President Donald J. Trump's Effect on Small Business

President Donald J. Trump's Effect on Small Business

Bloomberg reports a remarkable rise in confidence among American small business owners since the presidential election. Record numbers of companies “plan to increase investment and keep hiring, which reflects optimism surrounding Donald Trump’s plans of spurring the economy through deregulation, tax reform, and infrastructure spending.”

It’s encouraging to see optimism among the small business community, but probably too early to know how President-Elect Trump’s policies will impact small businesses overall. We’ve never had a president with no public service track record. Most presidents are trapped, to a certain extent, by what they’ve done previously in their political career.

They can claim to support small businesses, but if they have a history of supporting policies antithetical to that claim, we can forecast bad news for entrepreneurs with a certain amount of confidence (the same goes for the reverse). With Trump, we simply don’t know.

If Trump follows through with his plans, it seems reasonable to predict:

  • Rolled back regulations and a simplified tax code will make it easier to operate as a small business owner. This may encourage more people to jump into small business and will energize and strengthen those already involved.
  • Lowered taxes will allow small business owners to invest more in their businesses, put more money in their own pockets, and hire more employees.
  • If Obamacare is changed/replaced, it may lead to lowered employer health costs (Nav’s have increased somewhere around 35% from last year alone.) On the other hand, those drops may not be as significant as one might expect, because one of the biggest costs of Obamacare is the mandate to cover pre-existing conditions, which Trump supports.
  • Overall, decreased regulations should benefit small businesses. The CFPB, for example, has seemingly unlimited power and has indicated it will begin to regulate online lending. Licensing and compliance related to lending are already highly complicated, and will only become more so with added red tape from the federal government.

The Appeal of the Underdog

I believe that Trump’s popularity among small business owners can be tied to his narrative as much as to his policies.
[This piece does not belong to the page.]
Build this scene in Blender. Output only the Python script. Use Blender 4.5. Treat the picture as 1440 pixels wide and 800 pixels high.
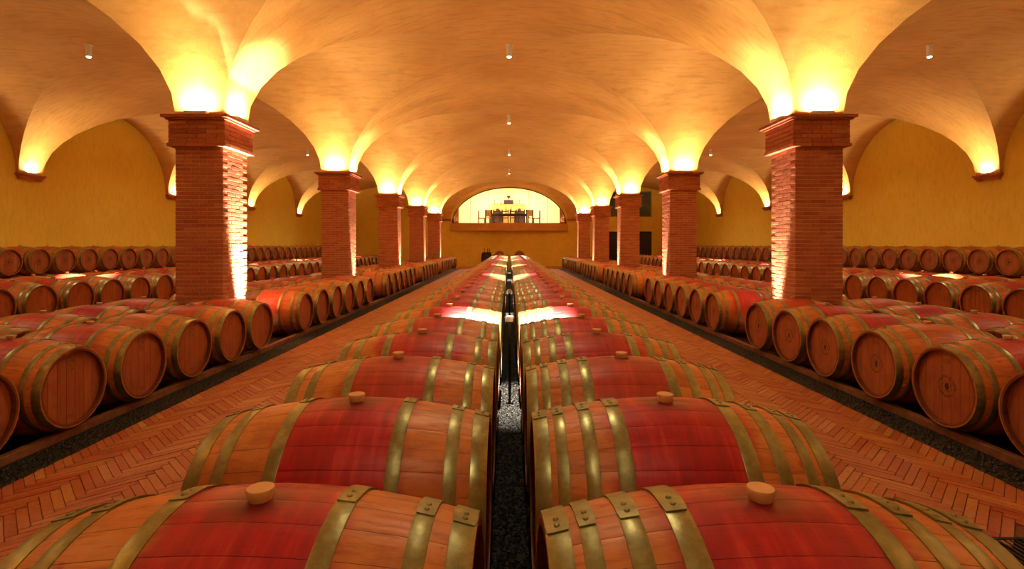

Nobody—on either side of the aisle—believed that Trump would get elected but Trump himself. Many small business owners find themselves facing the same kind of doubt when they start out.

Conventional wisdom says that starting a small business is a bad idea. It tells you to go to college, find a safe, secure job with good benefits, and stay the course until retirement. And it’s conventional wisdom for a reason—statistically speaking, it’s the best course to follow.

Trump’s rebel, outsider persona, like it or not, probably resonated with a lot of people who felt like no one believed in them. He appealed to the underdog. It’s not hard to imagine why, if you’re a small business owner who’s been struggling for ten years under a crushing load of labyrinthine taxes and regulations, Trump’s message of “I’m going to make life better for you—I am you,” would resonate.

It’s true that Trump is a billionaire, but the total opposition he faced throughout his campaign swept that fact aside for many. He crushed two national parties, stymied the mainstream media, and upended hundreds of years of political tradition, seemingly all on his lonesome.

Combine this with his small business-friendly message, and it’s not surprising that people started overlooking the more controversial aspects of his character and became willing to make a tradeoff. At the end of the day, it’s their livelihood—their ability to put food on the table—that’s their ultimate concern. For too many years, their national leaders gave them more of the same. Whatever Trump is, he is definitely not the same.

Besides, the government itself has made it too easy for people to view it as an obstacle to their success. A story from my own early days in my small business might illustrate this point.

Power and Accountability

My first business was a sign company. One winter, I was installing an electric sign at a pizza restaurant when I saw a car pull up. I was about 20 feet up in the air at the time, standing in a basket attached to the arm of my boom truck.

A man got out of the car, walked over, and gestured for me to come down. Once I did, he told me that he was a representative of OSHA and that I was wearing the wrong kind of safety belt. I needed a three-point harness in order to continue working, he said.

I informed him that he was incorrect—safety regulations vary according to the type of contractor you are, and I knew I was in compliance—but it was pointless to argue. He fined me $500 dollars and shut down the work site.

I lost a full day of production for my crew and was forced to spend another day proving to the bureaucrats at OSHA that their agent had errored. I wasted money on a piece of safety equipment I didn’t need and estimate that I lost about $2,000 dollars in total.

It wasn’t the end of the world, but to a guy with a new wife and kid working 24-7 just to keep his head above water, it was immensely frustrating. And when I walked away from OSHA without so much as an apology, with the agent who made the mistake not held accountable, it left a sour taste in my mouth, a sense that I couldn’t trust the officials supposedly in my corner.

I didn’t vote for Trump, and I don’t pretend to know how his presidency will ultimately impact small businesses in this country. I hope it’s for the best—we need small businesses to be strong in order to thrive. Whatever the case may be, one of the main lessons we can derive from Trump’s rise is that when ordinary people start to see the system as a hindrance rather than a help, they’re eventually going to send that system a message—in this case, a loud one.